Fortune's Rocks
By Anita Shreve
She can see the lawn, too close, the chapel that will shortly be made over into a dormitory. The rocky ledge. The sea. She turns the knobs, focusing. There is the fishing boat, a man in oilskins pulling in a pot. In the distance, hardly visible, she sees another boat and behind that the Isles of Shoals, merely a hazy suggestion. Beyond the islands, there is France. And then there are the stars. And farther still, there are the lost years and a history written upon the bones.
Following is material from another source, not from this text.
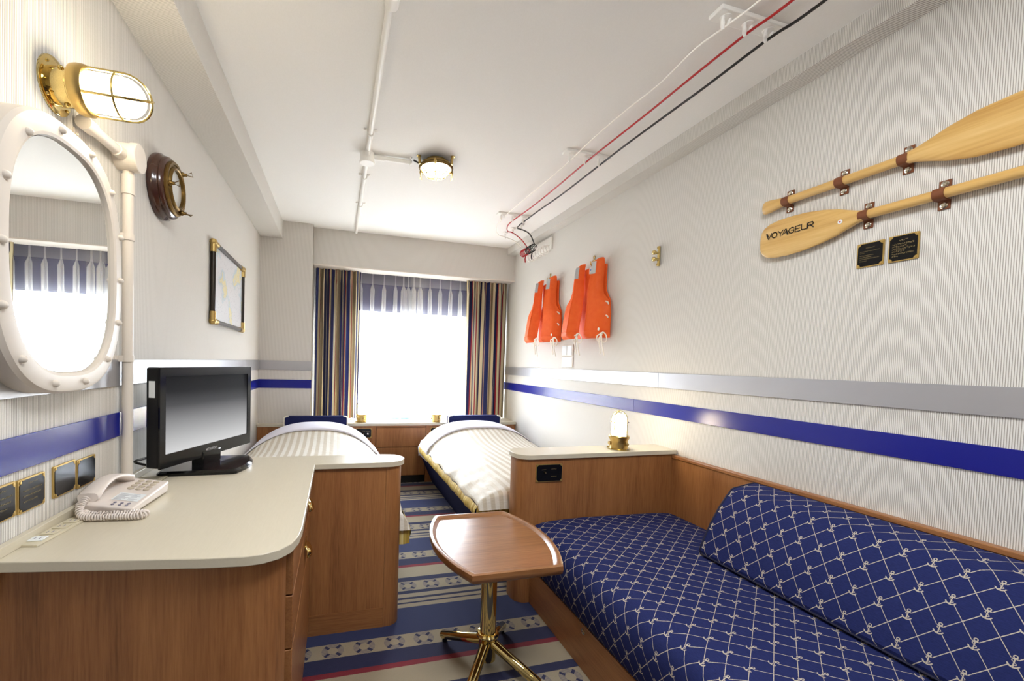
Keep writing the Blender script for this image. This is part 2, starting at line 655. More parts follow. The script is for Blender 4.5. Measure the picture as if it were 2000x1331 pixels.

I first read this book long ago, when I was a young mother and remember enjoying it. But in my recent re-reading I saw new themes, new messages which perhaps have been brought in close to me through the lens acquired by age and experience. In this final scene of Shreve’s heart rending love story, the protagonist, Olympia, is peering through the telescope which figures heavily in the story line. The telescope, a gift for her fifteenth birthday, carries with it the symbolic power to bring in close what would otherwise be out of sight. A coming of age symbolism for a young girl entering into the awakening of her intuition. While in the story it becomes a device of undoing in the wrong hands, I see it also as a symbol for bringing into focus the complicated matters of the heart which normally go unseen.
Raised in a proper New England family at the turn of the twentieth century, Olympia Biddeford, at fifteen, is coming of age in the polite company of her family and their tight social circle at their summer retreat, at Fortune’s Rocks. She, from the very opening of the book, resists the convention into which she was born, and which threatens, already, to shrink something she feels emerging in her soul. As her story unfolds, I found myself experiencing the same confusion Olympia must have felt about her growing relationships with an older man. Was it love? Or was it misguided steps into a womanhood unfolding before her far too quickly?
This is a personal story of a young woman’s choices and journey. But it is also a global story which captures the painful realities of living with propriety and expectations. It shows us the limited choices available to woman which, while depicted in the early twentieth century, unfortunately ring true today. Systems created by men and working against the rights and freedoms of women. And it shows us the ripple effect of pain such systems inflict and perpetuate. It’s the story of a young woman whose choices have been construed by others as mistakes and who acts courageously in the face of judgment and criticism. It reminded me that life is fluid, that no single choice defines us, and that mercy is also a choice, a gift we can give to ourselves.